For Xue Youbo, an 18-year-old college student, it was all over in a few seconds. The fraudster hacked into the QQ account of one of Xue’s friends, enabling him to impersonate the friend and send an urgent request for money with the excuse that his father was in a car accident.

Xue lost 5,000 yuan (US$700) after instinctively scanning the WeChat payment QR code that his “friend” sent him. “Very outmoded scam, right?” Xue said in frustration. “The whole process – scanning the QR code and facial recognition payment … only took me one minute. I don’t blame anyone, but the online payment service is too convenient … not leaving me any time to think about it.”

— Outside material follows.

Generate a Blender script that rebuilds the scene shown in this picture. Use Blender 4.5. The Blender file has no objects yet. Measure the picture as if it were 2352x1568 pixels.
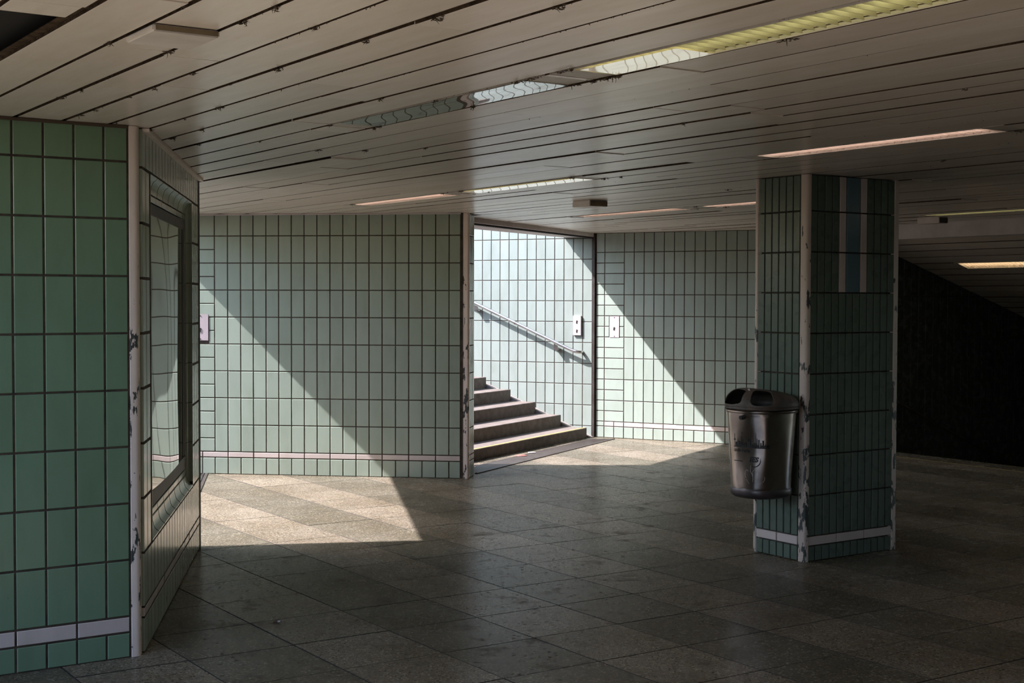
import bpy, bmesh, math, random
from mathutils import Matrix, Vector
R_ = random.Random(11)
C = bpy.context.scene.collection
SC = bpy.context.scene
PI = math.pi

# ------------------------------------------------------------------ camera
CAMH = 1.5938
pit, rol = 0.03113, 0.00258
F = Vector((0, math.cos(pit), -math.sin(pit)))
Rv = Vector((1, 0, 0)); Up = Vector((0, math.sin(pit), math.cos(pit)))
R2 = math.cos(rol) * Rv + math.sin(rol) * Up
U2 = -math.sin(rol) * Rv + math.cos(rol) * Up
cd = bpy.data.cameras.new('camera'); cam = bpy.data.objects.new('camera', cd); C.objects.link(cam)
cd.sensor_width = 36; cd.lens = 3156.6 / 2352 * 36; cd.clip_end = 200
cam.matrix_world = Matrix(((R2.x, U2.x, -F.x, 0), (R2.y, U2.y, -F.y, 0), (R2.z, U2.z, -F.z, CAMH), (0, 0, 0, 1)))
SC.camera = cam

# ------------------------------------------------------------------ sky, sun, exposure
SUN_AZ, SUN_T = math.radians(2.0), 1.025        # heading of the light, tan(elevation)
w = bpy.data.worlds.new('world'); SC.world = w; w.use_nodes = True
nt = w.node_tree; bg = nt.nodes['Background']
sky = nt.nodes.new('ShaderNodeTexSky'); sky.sky_type = 'NISHITA'; sky.sun_disc = False
sky.sun_elevation = math.atan(SUN_T); sky.sun_rotation = math.radians(-90)
sky.air_density = 1.0; sky.dust_density = 1.5; sky.ozone_density = 1.0
nt.links.new(sky.outputs[0], bg.inputs[0]); bg.inputs[1].default_value = 0.5
sd = bpy.data.lights.new('sun', 'SUN'); sun = bpy.data.objects.new('sun', sd); C.objects.link(sun)
sd.energy = 11.3; sd.angle = math.radians(0.6); sd.color = (1.0, 0.93, 0.98)
sun.rotation_euler = Vector((math.cos(SUN_AZ), math.sin(SUN_AZ), -SUN_T)).to_track_quat('-Z', 'Y').to_euler()
sun.location = (-12, 8, 12)
vs = SC.view_settings
vs.view_transform = 'Standard'; vs.look = 'None'; vs.gamma = 1; vs.use_curve_mapping = False
vs.exposure = 0.62
SC.cycles.max_bounces = 8; SC.cycles.diffuse_bounces = 6; SC.cycles.glossy_bounces = 4
SC.cycles.use_adaptive_sampling = True; SC.cycles.adaptive_threshold = 0.03
SC.cycles.caustics_reflective = False; SC.cycles.caustics_refractive = False
SC.cycles.sample_clamp_indirect = 6; SC.cycles.use_denoising = True

# ------------------------------------------------------------------ directions of the building
YAW = math.radians(33.8633)
U = Vector((math.cos(YAW), math.sin(YAW), 0)); V = Vector((math.sin(YAW), -math.cos(YAW), 0))
H = 2.348
def AB(a, b, z=0.0):
    "point from slat coordinates: a along the ceiling slats, b across them"
    p = V * a + U * b
    return Vector((p.x, p.y, z))

# ------------------------------------------------------------------ materials
def mat(name, base, rough=0.5, metal=0.0, spec=0.5, **kw):
    m = bpy.data.materials.new(name); m.use_nodes = True
    b = m.node_tree.nodes['Principled BSDF']
    b.inputs['Base Color'].default_value = (*base, 1); b.inputs['Roughness'].default_value = rough
    b.inputs['Metallic'].default_value = metal; b.inputs['Specular IOR Level'].default_value = spec
    for k, v in kw.items(): b.inputs[k].default_value = v
    return m
class NT:
    def __init__(s, m): s.t = m.node_tree; s.n = s.t.nodes; s.b = s.n['Principled BSDF']
    def new(s, ty, **kw):
        n = s.n.new(ty)
        for k, v in kw.items():
            if k.startswith('_'): n.inputs[k[1:].replace('_', ' ')].default_value = v
            else: setattr(n, k, v)
        return n
    def l(s, a, b): s.t.links.new(a, b)
    def pos(s): return s.new('ShaderNodeNewGeometry').outputs['Position']
    def noise(s, vec, scale, detail=3.0, rough=0.5):
        n = s.new('ShaderNodeTexNoise'); n.inputs['Scale'].default_value = scale
        n.inputs['Detail'].default_value = detail; n.inputs['Roughness'].default_value = rough
        s.l(vec, n.inputs['Vector']); return n.outputs['Fac']
    def ramp(s, fac, stops, interp='LINEAR'):
        n = s.new('ShaderNodeValToRGB'); n.color_ramp.interpolation = interp
        e = n.color_ramp.elements
        while len(e) < len(stops): e.new(0.5)
        for i, (p, c) in enumerate(stops):
            e[i].position = p; e[i].color = (*c, 1) if len(c) == 3 else c
        s.l(fac, n.inputs[0]); return n.outputs[0]
    def mix(s, fac, a, b, mode='MIX'):
        n = s.new('ShaderNodeMix', data_type='RGBA', blend_type=mode)
        for sock, v in ((n.inputs[0], fac), (n.inputs[6], a), (n.inputs[7], b)):
            if hasattr(v, 'is_output'): s.l(v, sock)
            elif isinstance(v, (tuple, list)): sock.default_value = (*v, 1)
            else: sock.default_value = v
        return n.outputs[2]
    def math(s, op, a, b=0.0, clamp=False):
        n = s.new('ShaderNodeMath', operation=op, use_clamp=clamp)
        for sock, v in ((n.inputs[0], a), (n.inputs[1], b)):
            if hasattr(v, 'is_output'): s.l(v, sock)
            else: sock.default_value = v
        return n.outputs[0]
    def bump(s, h, strength=0.2, dist=0.002):
        n = s.new('ShaderNodeBump'); n.inputs['Strength'].default_value = strength; n.inputs['Distance'].default_value = dist
        s.l(h, n.inputs['Height']); s.l(n.outputs[0], s.b.inputs['Normal'])
    def scale(s, vec, sc):
        n = s.new('ShaderNodeMapping'); n.inputs['Scale'].default_value = sc; s.l(vec, n.inputs[0]); return n.outputs[0]

def worn_gloss(k, rough, amount, ior=1.45, normal=None):
    "matt surface under a worn, partly dulled polish: only a share of the Fresnel gloss is left"
    out = k.n['Material Output']; k.b.inputs['Specular IOR Level'].default_value = 0.0
    g = k.new('ShaderNodeBsdfGlossy'); g.inputs['Color'].default_value = (1, 1, 1, 1)
    if hasattr(rough, 'is_output'): k.l(rough, g.inputs['Roughness'])
    else: g.inputs['Roughness'].default_value = rough
    fr = k.new('ShaderNodeFresnel'); fr.inputs['IOR'].default_value = ior
    a = k.math('MULTIPLY', fr.outputs[0], amount)
    mx = k.new('ShaderNodeMixShader'); k.l(a, mx.inputs[0]); k.l(k.b.outputs[0], mx.inputs[1]); k.l(g.outputs[0], mx.inputs[2])
    k.l(mx.outputs[0], out.inputs['Surface'])
def glazed(name, base, rough=0.16, var=0.10, spec=.5):
    m = mat(name, base, rough, 0, spec); k = NT(m)
    rnd = k.new('ShaderNodeObjectInfo').outputs['Random']
    p = k.pos()
    lo = tuple(c * (1 - var) for c in base); hi = tuple(c * (1 + var) for c in base)
    c = k.ramp(rnd, [(0, lo), (1, hi)])
    st = k.ramp(k.noise(k.scale(p, (9, 9, 3)), 1.0, 4, .6), [(.30, (.91, .91, .89)), (.55, (1, 1, 1))])
    c = k.mix(1.0, c, st, 'MULTIPLY')
    sp = k.ramp(k.noise(p, 75, 2, .5), [(.76, (1, 1, 1)), (.80, (.45, .42, .36))])
    c = k.mix(0.8, c, sp, 'MULTIPLY')
    k.l(c, k.b.inputs['Base Color'])
    r = k.math('MULTIPLY_ADD', k.noise(p, 14, 3), 0.22); k.n[-1].inputs[2].default_value = rough - 0.10
    k.l(r, k.b.inputs['Roughness'])
    k.bump(k.noise(p, 28, 2), .10, .0015)
    return m
M = {}
M['tile_pale'] = glazed('celadon_glaze', (.342, .412, .340), .16, .05)
M['tile_frost'] = glazed('frost_glaze', (.266, .310, .284), .16, .05)
M['tile_far'] = glazed('far_celadon_glaze', (.335, .395, .345), .16, .05)
M['tile_deep'] = glazed('deep_green_glaze', (.172, .275, .178), .18, .06)
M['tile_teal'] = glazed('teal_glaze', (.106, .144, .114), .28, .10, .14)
M['tile_white'] = glazed('white_glaze', (.60, .525, .49), .2, .03)
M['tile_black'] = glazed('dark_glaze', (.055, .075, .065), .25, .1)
M['tile_bluegrey'] = glazed('blue_glaze', (.10, .17, .21), .2, .05)

def dirty(name, base, dark, rough=.7, scale=8, lo=.35, hi=.65, spec=.3, bump=.2, metal=0):
    m = mat(name, base, rough, metal, spec); k = NT(m); p = k.pos()
    c = k.ramp(k.noise(p, scale, 6, .6), [(lo, dark), (hi, base)])
    k.l(c, k.b.inputs['Base Color'])
    if bump: k.bump(k.noise(p, scale * 9, 3), bump, .003)
    return m
M['grout'] = dirty('grout', (.085, .065, .05), (.04, .032, .026), .9, 20)
M['concrete'] = dirty('concrete', (.34, .31, .29), (.22, .20, .185), .8, 6)
M['step'] = dirty('step_stone', (.175, .15, .135), (.115, .095, .08), .75, 14)
M['void'] = mat('ceiling_void', (.02, .018, .016), .9)
M['dark_metal'] = dirty('dark_steel', (.05, .045, .04), (.03, .02, .015), .5, 10, spec=.4)
M['gap'] = dirty('gap_grime_and_shade', (.10, .07, .045), (.04, .028, .018), .95, 30, spec=.1)  # grime in the slat gaps, with the gap shade put into its colour
M['dirt'] = mat('caked_dirt', (.085, .062, .042), .95)
M['soot'] = mat('black_rubber', (.02, .02, .02), .6)
M['plaster'] = dirty('white_plaster', (.68, .64, .64), (.56, .52, .52), .8, 4)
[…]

Xue’s experience is becoming more common among Chinese teenagers born in the digital era. They have led a generational shift in communication patterns and payment habits – from offline to almost entirely internet-based – but the online convenience they enjoy puts them at higher risk of being defrauded.

Young people are increasingly falling victim to scams involving fraudulent money transfers, according to China’s internet watchdog.